» **Provided data**:
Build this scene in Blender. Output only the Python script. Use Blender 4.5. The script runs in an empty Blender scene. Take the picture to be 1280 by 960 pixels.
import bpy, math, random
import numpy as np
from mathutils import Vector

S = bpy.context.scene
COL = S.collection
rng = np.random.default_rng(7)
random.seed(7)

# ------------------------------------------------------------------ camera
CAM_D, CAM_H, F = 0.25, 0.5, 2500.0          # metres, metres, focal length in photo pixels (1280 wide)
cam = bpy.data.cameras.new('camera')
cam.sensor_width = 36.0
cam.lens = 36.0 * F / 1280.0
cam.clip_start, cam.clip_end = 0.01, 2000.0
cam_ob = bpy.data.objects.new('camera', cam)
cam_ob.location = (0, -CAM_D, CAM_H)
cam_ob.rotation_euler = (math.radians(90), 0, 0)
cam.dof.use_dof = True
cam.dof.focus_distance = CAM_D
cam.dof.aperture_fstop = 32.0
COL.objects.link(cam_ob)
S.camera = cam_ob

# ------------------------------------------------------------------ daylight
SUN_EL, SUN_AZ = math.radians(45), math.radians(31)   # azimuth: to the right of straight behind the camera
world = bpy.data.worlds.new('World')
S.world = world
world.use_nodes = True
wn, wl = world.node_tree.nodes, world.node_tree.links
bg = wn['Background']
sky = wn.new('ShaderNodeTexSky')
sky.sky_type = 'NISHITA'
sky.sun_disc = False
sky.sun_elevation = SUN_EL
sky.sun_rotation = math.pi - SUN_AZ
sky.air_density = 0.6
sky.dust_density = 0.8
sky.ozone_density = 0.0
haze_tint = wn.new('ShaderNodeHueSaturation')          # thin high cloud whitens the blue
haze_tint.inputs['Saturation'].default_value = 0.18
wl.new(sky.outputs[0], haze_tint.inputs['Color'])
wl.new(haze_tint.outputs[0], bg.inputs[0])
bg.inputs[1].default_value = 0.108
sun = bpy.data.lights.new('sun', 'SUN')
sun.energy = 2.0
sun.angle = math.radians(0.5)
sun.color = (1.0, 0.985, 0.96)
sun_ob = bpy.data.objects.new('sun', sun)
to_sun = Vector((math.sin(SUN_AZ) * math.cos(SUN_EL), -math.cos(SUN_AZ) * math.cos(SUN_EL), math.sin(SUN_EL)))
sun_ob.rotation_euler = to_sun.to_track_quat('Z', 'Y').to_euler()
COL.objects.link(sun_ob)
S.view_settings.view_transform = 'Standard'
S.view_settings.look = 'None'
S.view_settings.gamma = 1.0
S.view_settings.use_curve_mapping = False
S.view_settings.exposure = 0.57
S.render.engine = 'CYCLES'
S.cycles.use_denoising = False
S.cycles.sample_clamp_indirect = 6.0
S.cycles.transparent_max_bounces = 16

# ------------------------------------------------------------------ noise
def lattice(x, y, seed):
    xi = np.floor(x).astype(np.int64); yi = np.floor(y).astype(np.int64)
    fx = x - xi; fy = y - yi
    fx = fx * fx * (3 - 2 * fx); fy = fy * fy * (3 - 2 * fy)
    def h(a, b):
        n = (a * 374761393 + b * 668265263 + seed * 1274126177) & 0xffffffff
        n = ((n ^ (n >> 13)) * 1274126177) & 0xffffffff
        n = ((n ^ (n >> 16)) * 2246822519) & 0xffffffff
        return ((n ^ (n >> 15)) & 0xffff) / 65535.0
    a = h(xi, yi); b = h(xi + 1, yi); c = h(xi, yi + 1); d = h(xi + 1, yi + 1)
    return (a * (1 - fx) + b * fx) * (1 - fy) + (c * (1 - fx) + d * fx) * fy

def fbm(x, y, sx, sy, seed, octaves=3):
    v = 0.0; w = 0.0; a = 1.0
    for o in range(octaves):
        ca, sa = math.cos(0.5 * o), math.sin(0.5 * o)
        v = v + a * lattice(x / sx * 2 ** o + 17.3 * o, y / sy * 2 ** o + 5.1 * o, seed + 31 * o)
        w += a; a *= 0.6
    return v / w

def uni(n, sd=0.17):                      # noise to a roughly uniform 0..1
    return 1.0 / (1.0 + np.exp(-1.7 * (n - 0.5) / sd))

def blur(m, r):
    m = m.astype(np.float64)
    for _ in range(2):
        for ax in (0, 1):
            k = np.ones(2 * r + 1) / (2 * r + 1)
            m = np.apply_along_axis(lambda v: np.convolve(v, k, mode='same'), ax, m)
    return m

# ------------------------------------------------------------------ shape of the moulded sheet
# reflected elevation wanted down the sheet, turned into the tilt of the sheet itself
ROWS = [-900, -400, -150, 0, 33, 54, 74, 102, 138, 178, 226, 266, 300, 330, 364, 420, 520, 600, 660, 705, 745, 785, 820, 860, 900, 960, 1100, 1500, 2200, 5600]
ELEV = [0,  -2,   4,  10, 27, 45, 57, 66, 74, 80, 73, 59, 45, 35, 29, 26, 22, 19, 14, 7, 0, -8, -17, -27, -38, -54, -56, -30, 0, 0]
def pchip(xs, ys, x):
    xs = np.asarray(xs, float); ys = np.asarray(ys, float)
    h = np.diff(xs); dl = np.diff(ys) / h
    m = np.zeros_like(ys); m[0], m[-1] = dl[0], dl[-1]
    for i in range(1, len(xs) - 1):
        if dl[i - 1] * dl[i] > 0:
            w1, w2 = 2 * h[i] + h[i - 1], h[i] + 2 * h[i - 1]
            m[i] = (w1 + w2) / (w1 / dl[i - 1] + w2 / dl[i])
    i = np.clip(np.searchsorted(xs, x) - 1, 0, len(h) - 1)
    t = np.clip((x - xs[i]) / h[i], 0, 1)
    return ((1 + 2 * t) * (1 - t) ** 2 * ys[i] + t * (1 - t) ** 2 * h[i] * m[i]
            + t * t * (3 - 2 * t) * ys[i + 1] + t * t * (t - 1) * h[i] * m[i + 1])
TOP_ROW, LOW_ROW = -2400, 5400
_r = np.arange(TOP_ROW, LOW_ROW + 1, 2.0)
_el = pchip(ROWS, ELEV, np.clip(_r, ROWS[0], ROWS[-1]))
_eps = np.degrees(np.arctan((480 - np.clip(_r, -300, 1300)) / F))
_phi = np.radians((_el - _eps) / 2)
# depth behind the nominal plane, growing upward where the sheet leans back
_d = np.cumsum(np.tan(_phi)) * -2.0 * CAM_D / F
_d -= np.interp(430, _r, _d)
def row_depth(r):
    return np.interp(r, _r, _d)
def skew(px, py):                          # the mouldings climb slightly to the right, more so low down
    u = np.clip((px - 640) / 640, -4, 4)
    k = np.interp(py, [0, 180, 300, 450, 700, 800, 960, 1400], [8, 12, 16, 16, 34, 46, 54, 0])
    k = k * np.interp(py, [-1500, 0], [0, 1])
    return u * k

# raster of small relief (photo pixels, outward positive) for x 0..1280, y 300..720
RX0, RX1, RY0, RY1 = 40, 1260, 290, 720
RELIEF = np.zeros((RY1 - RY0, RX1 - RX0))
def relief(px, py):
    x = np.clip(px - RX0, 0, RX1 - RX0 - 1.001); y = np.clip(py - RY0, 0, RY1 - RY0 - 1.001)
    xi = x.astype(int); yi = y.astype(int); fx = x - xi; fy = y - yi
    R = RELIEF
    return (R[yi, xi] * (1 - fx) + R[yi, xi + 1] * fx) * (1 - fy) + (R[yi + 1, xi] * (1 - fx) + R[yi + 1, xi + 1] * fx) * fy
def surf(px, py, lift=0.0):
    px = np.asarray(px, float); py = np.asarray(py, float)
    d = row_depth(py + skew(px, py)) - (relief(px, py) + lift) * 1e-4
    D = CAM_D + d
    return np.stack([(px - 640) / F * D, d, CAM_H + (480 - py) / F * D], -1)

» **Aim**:
Find each line holding the string "pixels" and copy it out.

» **Task output**:
Build this scene in Blender. Output only the Python script. Use Blender 4.5. The script runs in an empty Blender scene. Take the picture to be 1280 by 960 pixels.
CAM_D, CAM_H, F = 0.25, 0.5, 2500.0          # metres, metres, focal length in photo pixels (1280 wide)
# raster of small relief (photo pixels, outward positive) for x 0..1280, y 300..720